## start

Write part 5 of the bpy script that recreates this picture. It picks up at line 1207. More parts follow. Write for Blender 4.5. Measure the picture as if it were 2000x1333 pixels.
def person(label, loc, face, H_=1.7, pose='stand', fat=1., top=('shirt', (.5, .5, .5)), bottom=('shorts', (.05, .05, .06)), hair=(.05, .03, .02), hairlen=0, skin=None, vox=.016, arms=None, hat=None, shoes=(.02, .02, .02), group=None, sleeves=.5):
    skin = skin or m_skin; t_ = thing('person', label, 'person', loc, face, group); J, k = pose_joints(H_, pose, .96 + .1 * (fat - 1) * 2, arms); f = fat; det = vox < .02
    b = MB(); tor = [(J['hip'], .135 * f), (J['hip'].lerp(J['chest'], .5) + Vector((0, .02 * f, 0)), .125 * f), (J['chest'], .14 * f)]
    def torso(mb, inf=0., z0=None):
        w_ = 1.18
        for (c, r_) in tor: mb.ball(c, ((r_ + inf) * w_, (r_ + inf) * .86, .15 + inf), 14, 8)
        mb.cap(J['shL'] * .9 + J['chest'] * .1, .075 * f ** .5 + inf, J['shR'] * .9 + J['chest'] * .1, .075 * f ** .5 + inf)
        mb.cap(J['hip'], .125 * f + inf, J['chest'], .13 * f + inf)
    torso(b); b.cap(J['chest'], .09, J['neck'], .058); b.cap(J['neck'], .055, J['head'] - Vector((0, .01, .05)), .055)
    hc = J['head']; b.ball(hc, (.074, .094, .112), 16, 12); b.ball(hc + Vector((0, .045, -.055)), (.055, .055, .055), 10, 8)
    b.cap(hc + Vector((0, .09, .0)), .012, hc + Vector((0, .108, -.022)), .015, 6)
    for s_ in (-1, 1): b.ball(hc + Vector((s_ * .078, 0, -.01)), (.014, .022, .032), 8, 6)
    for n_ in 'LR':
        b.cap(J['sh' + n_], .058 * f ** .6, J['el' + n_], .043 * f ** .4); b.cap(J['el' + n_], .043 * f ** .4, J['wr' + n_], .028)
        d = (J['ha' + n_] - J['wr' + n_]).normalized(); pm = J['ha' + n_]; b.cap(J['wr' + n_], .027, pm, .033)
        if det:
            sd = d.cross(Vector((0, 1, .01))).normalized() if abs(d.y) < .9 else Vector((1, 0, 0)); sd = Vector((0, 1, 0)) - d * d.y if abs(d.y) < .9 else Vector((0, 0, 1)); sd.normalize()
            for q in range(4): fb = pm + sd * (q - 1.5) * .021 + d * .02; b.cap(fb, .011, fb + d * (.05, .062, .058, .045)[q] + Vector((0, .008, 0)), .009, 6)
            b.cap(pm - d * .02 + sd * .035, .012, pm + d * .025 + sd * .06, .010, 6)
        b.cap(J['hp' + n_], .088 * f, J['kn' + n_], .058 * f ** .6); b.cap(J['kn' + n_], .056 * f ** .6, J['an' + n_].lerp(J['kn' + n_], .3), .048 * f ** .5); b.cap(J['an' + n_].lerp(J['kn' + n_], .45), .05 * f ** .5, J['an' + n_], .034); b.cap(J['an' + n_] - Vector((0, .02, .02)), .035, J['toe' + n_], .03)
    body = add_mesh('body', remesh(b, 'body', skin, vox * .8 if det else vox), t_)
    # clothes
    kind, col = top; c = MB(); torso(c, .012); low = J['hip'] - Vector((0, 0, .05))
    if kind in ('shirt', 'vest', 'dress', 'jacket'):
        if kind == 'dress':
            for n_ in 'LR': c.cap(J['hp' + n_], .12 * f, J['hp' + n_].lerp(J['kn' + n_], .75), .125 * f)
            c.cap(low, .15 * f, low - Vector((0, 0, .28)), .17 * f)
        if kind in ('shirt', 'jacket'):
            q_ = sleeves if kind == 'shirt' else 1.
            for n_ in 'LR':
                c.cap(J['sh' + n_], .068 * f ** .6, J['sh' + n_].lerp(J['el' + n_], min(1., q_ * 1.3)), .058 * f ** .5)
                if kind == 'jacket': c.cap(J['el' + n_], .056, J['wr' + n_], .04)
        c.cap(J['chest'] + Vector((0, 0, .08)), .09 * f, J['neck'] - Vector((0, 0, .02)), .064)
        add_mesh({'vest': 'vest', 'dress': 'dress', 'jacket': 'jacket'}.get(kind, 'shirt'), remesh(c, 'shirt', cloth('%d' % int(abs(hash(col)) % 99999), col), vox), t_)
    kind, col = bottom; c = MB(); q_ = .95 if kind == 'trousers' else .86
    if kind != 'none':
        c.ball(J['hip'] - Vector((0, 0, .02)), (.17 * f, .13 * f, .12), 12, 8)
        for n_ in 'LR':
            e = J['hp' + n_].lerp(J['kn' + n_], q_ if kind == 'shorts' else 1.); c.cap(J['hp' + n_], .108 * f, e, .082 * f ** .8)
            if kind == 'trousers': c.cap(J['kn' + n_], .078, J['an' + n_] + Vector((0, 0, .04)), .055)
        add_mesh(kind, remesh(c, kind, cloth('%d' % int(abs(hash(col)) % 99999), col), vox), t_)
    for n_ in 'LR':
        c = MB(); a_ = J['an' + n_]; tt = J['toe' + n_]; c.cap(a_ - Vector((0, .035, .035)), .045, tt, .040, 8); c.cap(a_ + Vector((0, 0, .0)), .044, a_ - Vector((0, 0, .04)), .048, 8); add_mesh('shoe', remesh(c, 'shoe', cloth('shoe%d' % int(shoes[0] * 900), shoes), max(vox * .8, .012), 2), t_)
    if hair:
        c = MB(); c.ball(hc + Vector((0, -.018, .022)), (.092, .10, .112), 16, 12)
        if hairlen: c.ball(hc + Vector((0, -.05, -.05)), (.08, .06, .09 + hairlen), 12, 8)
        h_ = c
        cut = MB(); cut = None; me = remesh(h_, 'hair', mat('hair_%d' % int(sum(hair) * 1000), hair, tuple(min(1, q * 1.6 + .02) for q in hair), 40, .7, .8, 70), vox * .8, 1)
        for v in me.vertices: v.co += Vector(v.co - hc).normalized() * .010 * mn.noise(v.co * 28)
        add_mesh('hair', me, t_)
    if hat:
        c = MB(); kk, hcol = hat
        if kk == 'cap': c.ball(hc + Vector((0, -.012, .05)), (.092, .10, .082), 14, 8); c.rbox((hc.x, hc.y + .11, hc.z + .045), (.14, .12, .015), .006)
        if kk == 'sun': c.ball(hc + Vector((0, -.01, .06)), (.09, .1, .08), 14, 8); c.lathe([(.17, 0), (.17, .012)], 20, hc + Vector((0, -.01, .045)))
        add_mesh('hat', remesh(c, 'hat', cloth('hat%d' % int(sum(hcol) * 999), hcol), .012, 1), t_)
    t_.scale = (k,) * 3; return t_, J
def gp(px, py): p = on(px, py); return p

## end
## start

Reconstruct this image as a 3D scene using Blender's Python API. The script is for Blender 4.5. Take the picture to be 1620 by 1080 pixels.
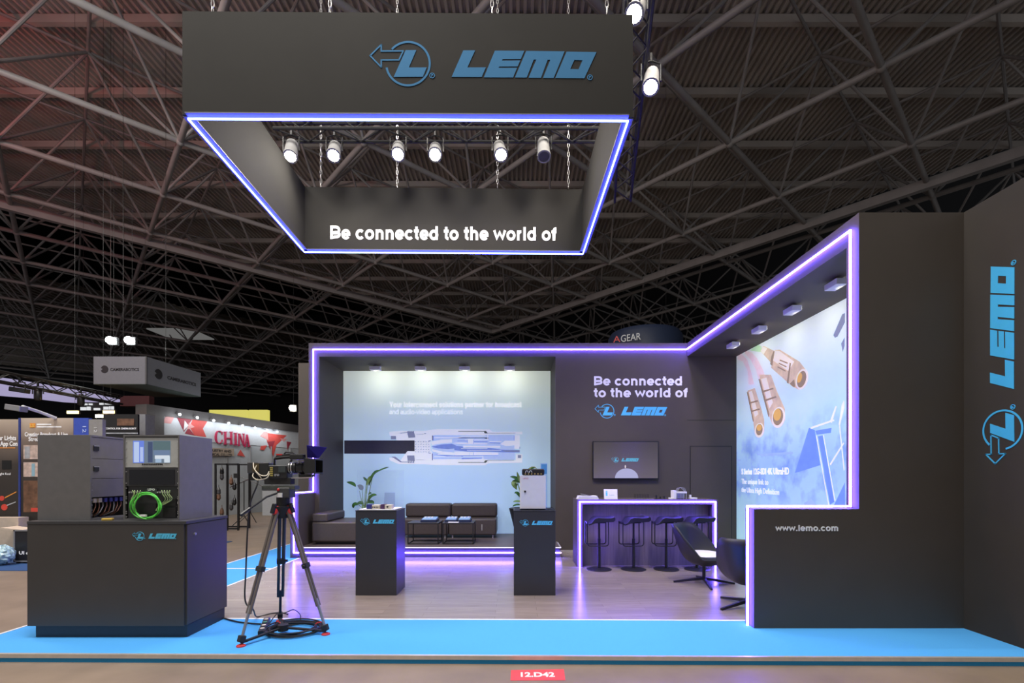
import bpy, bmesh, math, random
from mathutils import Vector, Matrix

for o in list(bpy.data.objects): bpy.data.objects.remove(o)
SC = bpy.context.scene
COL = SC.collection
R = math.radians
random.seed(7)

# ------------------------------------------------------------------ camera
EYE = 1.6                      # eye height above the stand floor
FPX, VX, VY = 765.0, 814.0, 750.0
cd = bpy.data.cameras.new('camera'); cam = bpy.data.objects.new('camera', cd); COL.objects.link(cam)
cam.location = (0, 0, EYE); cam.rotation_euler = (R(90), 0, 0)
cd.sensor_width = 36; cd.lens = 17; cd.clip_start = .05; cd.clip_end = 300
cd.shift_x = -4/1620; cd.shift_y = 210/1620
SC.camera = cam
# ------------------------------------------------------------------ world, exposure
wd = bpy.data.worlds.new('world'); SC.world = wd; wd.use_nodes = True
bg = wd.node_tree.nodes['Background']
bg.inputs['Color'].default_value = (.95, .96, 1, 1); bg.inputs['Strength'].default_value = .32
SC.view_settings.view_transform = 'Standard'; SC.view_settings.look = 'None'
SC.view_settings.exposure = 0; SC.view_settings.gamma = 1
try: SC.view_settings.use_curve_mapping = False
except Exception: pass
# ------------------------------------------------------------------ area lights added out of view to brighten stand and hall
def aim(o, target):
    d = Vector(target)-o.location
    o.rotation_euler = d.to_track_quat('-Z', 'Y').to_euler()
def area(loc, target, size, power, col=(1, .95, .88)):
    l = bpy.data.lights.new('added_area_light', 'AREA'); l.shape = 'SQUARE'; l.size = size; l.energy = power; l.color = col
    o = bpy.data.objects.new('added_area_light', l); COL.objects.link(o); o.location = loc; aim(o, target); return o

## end
## start

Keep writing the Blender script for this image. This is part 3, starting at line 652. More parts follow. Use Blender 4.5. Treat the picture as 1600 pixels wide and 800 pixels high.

## end

» **PROBLEM DETAILS**:
Print exactly the lines from the line containing "Reconstruct this image" through the line containing "random.seed(7)", and omit any picture found among them.

» **EXPECTED ANSWER**:
Reconstruct this image as a 3D scene using Blender's Python API. The script is for Blender 4.5. Take the picture to be 1620 by 1080 pixels.
import bpy, bmesh, math, random
from mathutils import Vector, Matrix

for o in list(bpy.data.objects): bpy.data.objects.remove(o)
SC = bpy.context.scene
COL = SC.collection
R = math.radians
random.seed(7)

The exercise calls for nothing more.